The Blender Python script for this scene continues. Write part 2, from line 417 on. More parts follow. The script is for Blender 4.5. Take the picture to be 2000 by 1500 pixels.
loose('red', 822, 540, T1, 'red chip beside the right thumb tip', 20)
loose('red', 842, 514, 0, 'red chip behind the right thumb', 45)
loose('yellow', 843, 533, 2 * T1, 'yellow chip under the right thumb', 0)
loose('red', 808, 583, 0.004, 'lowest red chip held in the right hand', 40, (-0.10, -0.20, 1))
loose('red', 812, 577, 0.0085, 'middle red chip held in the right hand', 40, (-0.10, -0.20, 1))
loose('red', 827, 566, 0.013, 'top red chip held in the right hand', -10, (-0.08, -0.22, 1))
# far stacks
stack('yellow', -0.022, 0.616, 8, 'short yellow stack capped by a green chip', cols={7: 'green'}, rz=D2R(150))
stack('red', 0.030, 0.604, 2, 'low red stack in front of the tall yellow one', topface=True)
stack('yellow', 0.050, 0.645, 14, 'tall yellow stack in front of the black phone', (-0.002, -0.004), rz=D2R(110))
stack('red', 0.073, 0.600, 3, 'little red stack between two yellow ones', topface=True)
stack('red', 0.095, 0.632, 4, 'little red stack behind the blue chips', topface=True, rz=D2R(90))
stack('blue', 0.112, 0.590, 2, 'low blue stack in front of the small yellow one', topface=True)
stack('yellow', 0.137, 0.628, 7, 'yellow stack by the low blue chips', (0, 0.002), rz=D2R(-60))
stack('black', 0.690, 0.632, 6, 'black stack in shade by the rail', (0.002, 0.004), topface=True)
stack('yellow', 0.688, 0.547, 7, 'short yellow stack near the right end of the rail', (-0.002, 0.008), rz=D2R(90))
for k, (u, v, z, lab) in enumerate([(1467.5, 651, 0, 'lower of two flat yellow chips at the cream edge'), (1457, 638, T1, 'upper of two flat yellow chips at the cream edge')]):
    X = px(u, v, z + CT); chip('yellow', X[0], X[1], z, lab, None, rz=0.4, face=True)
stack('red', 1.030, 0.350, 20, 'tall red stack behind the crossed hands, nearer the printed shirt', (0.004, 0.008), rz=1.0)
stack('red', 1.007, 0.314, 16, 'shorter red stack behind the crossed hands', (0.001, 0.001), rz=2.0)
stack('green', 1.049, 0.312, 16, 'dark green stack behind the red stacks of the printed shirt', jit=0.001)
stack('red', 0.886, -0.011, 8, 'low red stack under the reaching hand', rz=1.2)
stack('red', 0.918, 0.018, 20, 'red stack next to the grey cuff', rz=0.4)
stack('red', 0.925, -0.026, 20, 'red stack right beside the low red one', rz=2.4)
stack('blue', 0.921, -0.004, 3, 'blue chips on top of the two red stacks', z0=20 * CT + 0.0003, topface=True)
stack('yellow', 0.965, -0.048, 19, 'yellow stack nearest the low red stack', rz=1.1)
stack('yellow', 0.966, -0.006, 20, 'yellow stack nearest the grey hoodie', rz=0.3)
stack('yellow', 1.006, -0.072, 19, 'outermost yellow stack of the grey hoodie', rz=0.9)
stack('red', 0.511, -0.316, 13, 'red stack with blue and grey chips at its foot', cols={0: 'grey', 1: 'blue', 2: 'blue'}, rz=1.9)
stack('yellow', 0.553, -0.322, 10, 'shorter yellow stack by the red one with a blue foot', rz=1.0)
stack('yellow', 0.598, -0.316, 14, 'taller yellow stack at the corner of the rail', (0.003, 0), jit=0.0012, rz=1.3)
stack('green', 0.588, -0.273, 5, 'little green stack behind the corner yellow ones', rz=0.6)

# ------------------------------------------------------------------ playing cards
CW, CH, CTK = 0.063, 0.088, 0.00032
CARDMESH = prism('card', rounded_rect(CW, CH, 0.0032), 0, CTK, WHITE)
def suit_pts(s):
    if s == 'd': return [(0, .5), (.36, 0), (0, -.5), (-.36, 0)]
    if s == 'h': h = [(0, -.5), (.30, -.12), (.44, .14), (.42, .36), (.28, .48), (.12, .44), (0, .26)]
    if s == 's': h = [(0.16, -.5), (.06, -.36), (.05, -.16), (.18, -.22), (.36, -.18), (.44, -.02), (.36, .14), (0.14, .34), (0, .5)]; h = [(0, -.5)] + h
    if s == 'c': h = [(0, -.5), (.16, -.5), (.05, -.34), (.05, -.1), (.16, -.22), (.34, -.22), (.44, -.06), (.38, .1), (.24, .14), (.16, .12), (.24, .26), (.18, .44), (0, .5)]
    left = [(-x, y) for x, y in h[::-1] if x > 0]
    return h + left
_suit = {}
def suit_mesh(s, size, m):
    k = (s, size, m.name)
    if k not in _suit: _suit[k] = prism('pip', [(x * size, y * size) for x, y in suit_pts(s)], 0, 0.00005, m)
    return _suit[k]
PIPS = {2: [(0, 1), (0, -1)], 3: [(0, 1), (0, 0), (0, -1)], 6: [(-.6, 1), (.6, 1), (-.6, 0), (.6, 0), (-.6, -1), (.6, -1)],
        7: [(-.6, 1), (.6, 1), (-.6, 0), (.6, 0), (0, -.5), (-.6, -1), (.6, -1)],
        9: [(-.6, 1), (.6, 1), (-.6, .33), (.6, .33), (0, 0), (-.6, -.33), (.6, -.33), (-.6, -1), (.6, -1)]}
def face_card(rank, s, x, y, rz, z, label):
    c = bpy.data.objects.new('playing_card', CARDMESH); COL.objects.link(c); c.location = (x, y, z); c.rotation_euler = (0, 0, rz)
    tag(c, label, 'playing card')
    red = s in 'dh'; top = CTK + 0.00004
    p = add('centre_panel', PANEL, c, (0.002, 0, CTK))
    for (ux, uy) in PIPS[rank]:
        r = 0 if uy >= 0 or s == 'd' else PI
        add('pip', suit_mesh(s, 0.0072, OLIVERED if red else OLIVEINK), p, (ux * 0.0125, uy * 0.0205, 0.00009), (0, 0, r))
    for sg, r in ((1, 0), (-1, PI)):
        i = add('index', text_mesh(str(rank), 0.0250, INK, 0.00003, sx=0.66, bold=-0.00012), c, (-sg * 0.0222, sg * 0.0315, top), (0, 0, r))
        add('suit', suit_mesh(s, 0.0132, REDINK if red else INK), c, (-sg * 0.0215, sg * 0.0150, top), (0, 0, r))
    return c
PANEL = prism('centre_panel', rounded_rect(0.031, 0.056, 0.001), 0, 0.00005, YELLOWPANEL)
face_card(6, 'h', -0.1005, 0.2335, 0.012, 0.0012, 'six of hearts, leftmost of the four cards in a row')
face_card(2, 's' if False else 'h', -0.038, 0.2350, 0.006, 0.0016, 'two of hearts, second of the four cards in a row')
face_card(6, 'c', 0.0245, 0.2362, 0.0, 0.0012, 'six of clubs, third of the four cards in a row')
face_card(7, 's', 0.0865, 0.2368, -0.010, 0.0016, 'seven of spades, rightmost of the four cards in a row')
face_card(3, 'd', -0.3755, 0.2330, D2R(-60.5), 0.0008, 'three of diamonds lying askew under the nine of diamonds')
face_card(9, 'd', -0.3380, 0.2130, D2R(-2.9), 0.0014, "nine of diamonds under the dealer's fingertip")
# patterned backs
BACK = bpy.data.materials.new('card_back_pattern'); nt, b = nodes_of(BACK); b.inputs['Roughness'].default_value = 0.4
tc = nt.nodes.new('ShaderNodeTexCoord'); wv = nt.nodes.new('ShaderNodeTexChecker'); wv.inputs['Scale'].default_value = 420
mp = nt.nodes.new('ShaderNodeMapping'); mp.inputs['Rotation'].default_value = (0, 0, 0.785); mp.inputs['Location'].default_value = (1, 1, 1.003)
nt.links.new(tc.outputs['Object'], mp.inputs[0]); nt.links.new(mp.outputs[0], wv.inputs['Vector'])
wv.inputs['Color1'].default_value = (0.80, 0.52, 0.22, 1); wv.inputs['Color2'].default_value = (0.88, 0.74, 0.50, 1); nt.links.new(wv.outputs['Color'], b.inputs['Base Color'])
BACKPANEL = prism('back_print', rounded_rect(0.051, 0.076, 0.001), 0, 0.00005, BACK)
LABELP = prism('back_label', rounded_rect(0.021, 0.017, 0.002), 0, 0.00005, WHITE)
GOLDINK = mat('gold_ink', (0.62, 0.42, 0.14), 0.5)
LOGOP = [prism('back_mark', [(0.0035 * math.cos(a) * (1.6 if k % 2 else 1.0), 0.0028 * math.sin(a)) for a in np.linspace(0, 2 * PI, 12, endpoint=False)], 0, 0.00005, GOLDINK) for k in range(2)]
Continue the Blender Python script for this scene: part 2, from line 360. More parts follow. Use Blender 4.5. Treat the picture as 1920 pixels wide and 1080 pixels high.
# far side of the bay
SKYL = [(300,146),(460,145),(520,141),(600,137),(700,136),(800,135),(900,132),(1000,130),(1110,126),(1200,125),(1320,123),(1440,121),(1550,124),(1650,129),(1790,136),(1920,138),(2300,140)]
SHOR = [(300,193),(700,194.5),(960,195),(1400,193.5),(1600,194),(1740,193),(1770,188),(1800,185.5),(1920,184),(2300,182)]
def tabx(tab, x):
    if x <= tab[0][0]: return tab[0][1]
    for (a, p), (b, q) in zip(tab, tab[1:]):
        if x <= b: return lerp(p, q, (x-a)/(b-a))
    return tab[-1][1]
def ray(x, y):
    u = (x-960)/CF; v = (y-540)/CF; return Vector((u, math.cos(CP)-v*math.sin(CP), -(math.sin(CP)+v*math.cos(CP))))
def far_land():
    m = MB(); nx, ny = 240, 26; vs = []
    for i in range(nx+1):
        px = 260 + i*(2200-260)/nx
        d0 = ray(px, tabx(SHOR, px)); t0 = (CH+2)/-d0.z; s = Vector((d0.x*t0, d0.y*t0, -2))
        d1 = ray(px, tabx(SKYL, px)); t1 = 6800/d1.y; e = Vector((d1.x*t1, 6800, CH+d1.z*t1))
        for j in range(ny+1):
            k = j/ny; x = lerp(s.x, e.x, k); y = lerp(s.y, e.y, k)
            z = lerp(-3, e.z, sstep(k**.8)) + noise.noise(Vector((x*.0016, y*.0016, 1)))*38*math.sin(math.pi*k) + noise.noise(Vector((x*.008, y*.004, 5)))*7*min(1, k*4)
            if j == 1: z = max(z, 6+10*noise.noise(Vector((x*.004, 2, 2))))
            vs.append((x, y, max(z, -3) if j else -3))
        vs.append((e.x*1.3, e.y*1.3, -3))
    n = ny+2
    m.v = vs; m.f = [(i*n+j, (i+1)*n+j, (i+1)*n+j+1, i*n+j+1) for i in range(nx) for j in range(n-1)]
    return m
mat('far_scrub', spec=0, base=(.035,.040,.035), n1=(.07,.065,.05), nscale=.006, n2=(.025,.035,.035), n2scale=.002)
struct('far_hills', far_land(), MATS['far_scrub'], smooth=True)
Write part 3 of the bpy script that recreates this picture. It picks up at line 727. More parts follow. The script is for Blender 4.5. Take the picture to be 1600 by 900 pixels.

▶ _Problem details_: Gather every line containing the word "Take" and copy it.

▶ _Answer to this exercise_:
The Blender Python script for this scene continues. Write part 2, from line 417 on. More parts follow. The script is for Blender 4.5. Take the picture to be 2000 by 1500 pixels.
Write part 3 of the bpy script that recreates this picture. It picks up at line 727. More parts follow. The script is for Blender 4.5. Take the picture to be 1600 by 900 pixels.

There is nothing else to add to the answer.